Hamas' leader in exile Meshaal
Hamas' leader in exile MeshaalReuters

Hamas chief Khaled Meshaal on Monday told Palestinian Authority Chairman Mahmud Abbas that his internationally recognized terror organization supports the PA’s bid for enhanced United Nations status, a Hamas statement said.

"Khaled Meshaal... held a telephone conversation with Palestinian president Mahmud Abbas in which he affirmed that Hamas welcomes the step of going to the United Nations for state observer status," the statement said.

The statement, which comes just three days before Abbas is due to ask the UN General Assembly in New York to upgrade the status of the PA, came after Hamas members in Gaza last week denied offering the chairman their support.

Both Meshaal and fellow political bureau member Izzat al-Rishq said Monday, however, that they supported the move, though they warned it should not "compromise" their "constants and rights."

"This move must be in the context of a vision and national strategy to maintain the national constants and rights and based on elements of power in the hands of our Palestinian people, the first of which is the resistance," read Meshaal's statement.

Rishq, too, said he "welcomed" the UN bid but warned it should not "sacrifice or compromise any inch of Palestinian land from the (Mediterranean) sea to the (Jordan) river."

On Thursday, the movement in Gaza had denied reports that Hamas leader Ismail Haniyeh had offered his own backing for the UN bid in a telephone call with Abbas.

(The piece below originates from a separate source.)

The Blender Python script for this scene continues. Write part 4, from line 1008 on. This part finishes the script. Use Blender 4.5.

"It is not true," Hamas spokesman Taher al-Nunu said in a statement Thursday evening, adding "the media should be more careful.”

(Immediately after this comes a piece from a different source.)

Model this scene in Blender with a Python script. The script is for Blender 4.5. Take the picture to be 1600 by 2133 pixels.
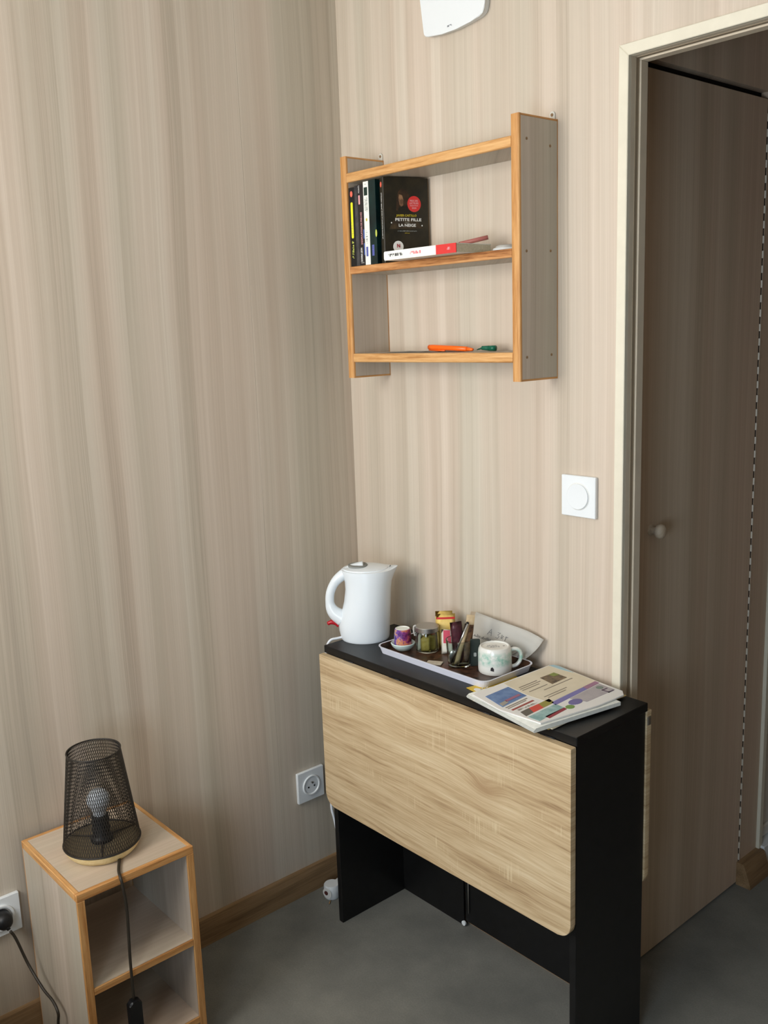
import bpy, bmesh, math, random
from mathutils import Vector, Matrix
random.seed(7)
for o in list(bpy.data.objects): bpy.data.objects.remove(o)
SC = bpy.context.scene
COL = SC.collection
# ------------------------------------------------------------------ camera
cam = bpy.data.cameras.new('camera'); co = bpy.data.objects.new('camera', cam); COL.objects.link(co)
YAW, PITCH, ROLL, FPX = 0.8561, -0.1914, -0.0356, 1962.5
F = Vector((-math.sin(YAW)*math.cos(PITCH), math.cos(YAW)*math.cos(PITCH), math.sin(PITCH)))
Rv = Vector((math.cos(YAW), math.sin(YAW), 0)); Uv = Rv.cross(F)
R2 = Rv*math.cos(ROLL)+Uv*math.sin(ROLL); U2 = -Rv*math.sin(ROLL)+Uv*math.cos(ROLL)
co.matrix_world = Matrix(((R2.x, U2.x, -F.x, 1.8897), (R2.y, U2.y, -F.y, -1.543), (R2.z, U2.z, -F.z, 1.4687), (0, 0, 0, 1)))
cam.sensor_fit = 'VERTICAL'; cam.sensor_height = 24; cam.lens = FPX/2133*24
cam.clip_start = .02
SC.camera = co
# ------------------------------------------------------------------ light
SC.view_settings.view_transform = 'Standard'; SC.view_settings.look = 'None'
SC.view_settings.exposure = 0.0; SC.view_settings.gamma = 1.0; SC.view_settings.use_curve_mapping = False
W = bpy.data.worlds.new('sky'); SC.world = W; W.use_nodes = True
bg = W.node_tree.nodes['Background']; bg.inputs[0].default_value = (.75, .87, 1, 1); bg.inputs[1].default_value = 1.0
def area(name, loc, target, sx, sy, power, col):
    L = bpy.data.lights.new(name, 'AREA'); L.shape = 'RECTANGLE'; L.size = sx; L.size_y = sy; L.energy = power; L.color = col
    o = bpy.data.objects.new(name, L); COL.objects.link(o); o.location = loc
    d = Vector(target)-Vector(loc); o.rotation_euler = d.to_track_quat('-Z', 'Y').to_euler()
    return o
# daylight: a tall window close to the left wall and a smaller one further right, both behind the photographer
RY = -2.05      # wall with the two windows
DOORW = (.12, .96, 1.10, 2.25)
WIND = (1.30, 2.05, .75, 1.50)
def opening_light(name, w, power, col): return area(name, ((w[0]+w[1])/2, RY-.14, (w[2]+w[3])/2), ((w[0]+w[1])/2, 0, (w[2]+w[3])/2), w[1]-w[0]-.06, w[3]-w[2]-.06, power, col)
opening_light('tall_window_daylight', DOORW, 34.5, (1.0, .97, .92))
opening_light('window_skylight', WIND, 21, (.68, .84, 1.0))

# ------------------------------------------------------------------ helpers
def s2l(c):
    c = c/255
    return c/12.92 if c <= .04045 else ((c+.055)/1.055)**2.4
def rgb(r, g, b): return (s2l(r), s2l(g), s2l(b), 1)
MATS = {}
def mat(name, col, rough=.5, metal=0, spec=.5, trans=0, ior=1.45, alpha=1, coat=0):
    m = bpy.data.materials.new(name); m.use_nodes = True
    b = m.node_tree.nodes['Principled BSDF']
    b.inputs['Base Color'].default_value = rgb(*col) if max(col) > 1 else (*col, 1)
    b.inputs['Roughness'].default_value = rough; b.inputs['Metallic'].default_value = metal
    b.inputs['Specular IOR Level'].default_value = spec
    b.inputs['Transmission Weight'].default_value = trans; b.inputs['IOR'].default_value = ior
    b.inputs['Coat Weight'].default_value = coat
    MATS[name] = m
    return m
class NT:
    def __init__(s, m): s.t = m.node_tree; s.b = s.t.nodes['Principled BSDF']
    def n(s, ty, **kw):
        o = s.t.nodes.new(ty)
        for k, v in kw.items(): setattr(o, k, v)
        return o
    def l(s, a, b): s.t.links.new(a, b)
    def math(s, op, a, b=None, clamp=False):
        o = s.n('ShaderNodeMath', operation=op, use_clamp=clamp)
        for i, v in enumerate((a, b)):
            if v is None: continue
            if isinstance(v, (int, float)): o.inputs[i].default_value = v
            else: s.l(v, o.inputs[i])
        return o.outputs[0]
    def vec(s, x, y, z):
        o = s.n('ShaderNodeCombineXYZ')
        for i, v in enumerate((x, y, z)):
            if isinstance(v, (int, float)): o.inputs[i].default_value = v
            else: s.l(v, o.inputs[i])
        return o.outputs[0]
    def noise(s, v, scale=1, detail=2, rough=.5, dist=0):
        o = s.n('ShaderNodeTexNoise'); s.l(v, o.inputs['Vector'])
        o.inputs['Scale'].default_value = scale; o.inputs['Detail'].default_value = detail
        o.inputs['Roughness'].default_value = rough; o.inputs['Distortion'].default_value = dist
        return o.outputs[0]
    def ramp(s, f, stops):
        o = s.n('ShaderNodeValToRGB'); s.l(f, o.inputs[0]); e = o.color_ramp.elements
        while len(e) < len(stops): e.new(.5)
        for i, (p, c) in enumerate(stops): e[i].position = p; e[i].color = rgb(*c) if max(c) > 1 else (*c, 1)
        return o.outputs[0]
    def mix(s, f, a, b, mode='MIX'):
        o = s.n('ShaderNodeMix', data_type='RGBA', blend_type=mode)
        for i, v in ((0, f), (6, a), (7, b)):
            if isinstance(v, (int, float)): o.inputs[i].default_value = v
            elif isinstance(v, tuple): o.inputs[i].default_value = v
            else: s.l(v, o.inputs[i])
        return o.outputs[2]
    def bump(s, h, strength=.1, dist=.001):
        o = s.n('ShaderNodeBump'); o.inputs['Strength'].default_value = strength; o.inputs['Distance'].default_value = dist
        s.l(h, o.inputs['Height']); s.l(o.outputs[0], s.b.inputs['Normal'])
def laminate(name, tint=1.0, rough=.45, seed=0., warm=(1., 1., 1.), vertical='z'):
    """pale beige-grey streaked laminate, grain along one axis (object coordinates)"""
    m = mat(name, (200, 185, 162), rough, spec=.35); t = NT(m)
    tc = t.n('ShaderNodeTexCoord'); sp = t.n('ShaderNodeSeparateXYZ'); t.l(tc.outputs['Object'], sp.inputs[0])
    X, Y, Z = sp.outputs
    if vertical == 'z': u, v, w = t.math('ADD', X, Y), Z, 0.
    elif vertical == 'x': u, v, w = t.math('ADD', Y, Z), X, 0.
    else: u, v, w = t.math('ADD', X, Z), Y, 0.
    u = t.math('ADD', u, seed)
    wp = t.noise(t.vec(t.math('MULTIPLY', u, 2.0), t.math('MULTIPLY', v, .55), 0.), 1, 2)
    u2 = t.math('ADD', u, t.math('MULTIPLY', t.math('SUBTRACT', wp, .5), .06))
    def nz(fu, fv, z, det=2, ro=.5): return t.noise(t.vec(t.math('MULTIPLY', u2, fu), t.math('MULTIPLY', v, fv), z), 1, det, ro)
    band = nz(14, .16, 1.3, 2, .55); streak = nz(60, .30, 4.1, 3, .6); fine = nz(430, 1.5, 7.7, 3, .65); hue = nz(8, .25, 11.5, 2)
    vo = t.n('ShaderNodeTexVoronoi', voronoi_dimensions='1D', feature='SMOOTH_F1'); vo.inputs['Scale'].default_value = 1.; vo.inputs['Smoothness'].default_value = .28
    t.l(t.math('ADD', t.math('MULTIPLY', u2, 26.), t.math('MULTIPLY', streak, 1.1)), vo.inputs['W']); sc = t.n('ShaderNodeSeparateColor'); t.l(vo.outputs['Color'], sc.inputs[0])
    strip = t.math('ADD', t.math('MULTIPLY', t.math('SUBTRACT', sc.outputs[0], .5), .30), .5)
    f = t.math('ADD', t.math('MULTIPLY', strip, .34), t.math('MULTIPLY', band, .24))
    f = t.math('ADD', f, t.math('MULTIPLY', streak, .20))
    f = t.math('ADD', f, t.math('MULTIPLY', fine, .22))
    k = tint
    c1 = t.ramp(f, [(.32, (164*k, 149*k, 133*k)), (.44, (191*k, 175*k, 158*k)), (.55, (204*k, 189*k, 173*k)), (.68, (221*k, 209*k, 194*k))])
    c2 = t.ramp(f, [(.32, (160*k, 150*k, 135*k)), (.44, (185*k, 175*k, 158*k)), (.55, (198*k, 189*k, 173*k)), (.68, (217*k, 210*k, 196*k))])
    hm = t.math('MULTIPLY', t.math('SUBTRACT', hue, .38), 4.0, True)
    c = t.mix(hm, c1, c2)
    if warm != (1., 1., 1.): c = t.mix(1., c, (*warm, 1), 'MULTIPLY')
    t.l(c, t.b.inputs['Base Color'])
    t.bump(fine, .06, .0006)
    return m
def grainwood(name, dark, mid, light, axis='x', fu=45., fv=2.2, rough=.5, contrast=1.):
    m = mat(name, mid, rough, spec=.35); t = NT(m)
    tc = t.n('ShaderNodeTexCoord'); sp = t.n('ShaderNodeSeparateXYZ'); t.l(tc.outputs['Object'], sp.inputs[0])
    d = dict(zip('xyz', sp.outputs)); a = d[axis]; o = [d[k] for k in 'xyz' if k != axis]
    q = t.vec(t.math('MULTIPLY', a, fv), t.math('MULTIPLY', o[0], fu), t.math('MULTIPLY', o[1], fu))
    n1 = t.noise(q, 1, 3, .6, .4); q2 = t.vec(t.math('MULTIPLY', a, fv*6), t.math('MULTIPLY', o[0], fu*9), t.math('MULTIPLY', o[1], fu*9))
    n2 = t.noise(q2, 1, 2, .6)
    f = t.math('ADD', t.math('MULTIPLY', n1, .68), t.math('MULTIPLY', n2, .32))
    c = t.ramp(f, [(.5-.17/contrast, dark), (.5, mid), (.5+.17/contrast, light)])
    t.l(c, t.b.inputs['Base Color']); t.bump(n2, .08, .0005)
    return m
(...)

Abbas, who is travelling to New York on Monday in perpetrating for the bid, is set to ask for state observer status this Thursday, a little over a year after a failed bid to secure full state membership.

That request stalled in the Security Council, where is has been blocked by the United States, a permanent member and veto holder in the council.

If it succeeds, the upgraded states would enable the PA to pursue “war crime” charges and other grievances against the State of Israel at the U.N.'s International Criminal Court.

Whil Israel and Washington both oppose the new bid for enhanced UN states, it is expected to easily win the required majority in the General Assembly.

On Sunday, Abbas said he was "fully confident" ahead of the new application.

"We are going to the UN fully confident in our steps. We will have our rights because you are with us," he told a crowd supporting the bid.

"We ask for a just peace, which is agreed on by the international community which will give us our state with east Jerusalem as its capital. Without that, there is no hope at all," he said. "We are on our way to the United Nations and there are a lot of states supporting us, who support peace and justice. All of the factions are with us in going to the United Nations."

"Today, the UN. After that, reconciliation, and after that, our own state," he said.